The Jack Bauer Rules?

I must say, the return of 24 (awesome) in tandem with some using 24-esque scenarios to absolve Alberto Gonzales of his torture-friendly legal opinions (awesomely scary) is a little surreal. It gives one a little window into just how deep the fictionalization of reality is for the armchair terror warriors--their appeal bears little resemblance to the complicated, nuanced and often mundane thing we call reality. Instead, they truly believe that global terrorism somehow rockets 'reality' off its moorings and makes the action movie, and the action movie's morals, come ass-kickingly alive.

That said, the distinction between the hypothetical "terrorist in NYC who knows where the nuke is" and liberalizing U.S. code to allow or at least weasel around torture needs to be addressed head on. Dry proof about the low efficacy of torture in obtaining reliable information, the mushy question of proportional losses in our soft power from torture scandals, and predictions of retaliation against American troops all seem to fade away in the face of the "Jack Bauer" hypothesis. In the end we have to be realistic about what "laws" and "standards" really are. They don't represent our ultimate moral choice in every instance. Life is messy. Some considerations trump others that did not trump the last time. That is ok.
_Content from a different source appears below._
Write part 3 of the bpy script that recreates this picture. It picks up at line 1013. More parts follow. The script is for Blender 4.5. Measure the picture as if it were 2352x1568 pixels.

Jack Bauer doesn't need to be thrown in jail cuz he tortured away the imminent nuclear holocaust.

Laws on the other hand? They're not really for the Jack Bauers and historical singularities. They are for Joe Schmo who doesn't have any better ideas than torture. For states that have something to prove even if they have no idea how to go about proving it. That is who you want anti-torture laws for. Our laws don't provide for every possibility--that's why we insist on a subjective human element mediating between the law and punishments. But laws do set standards, and they make clear which principles are not to be trifled with lightly.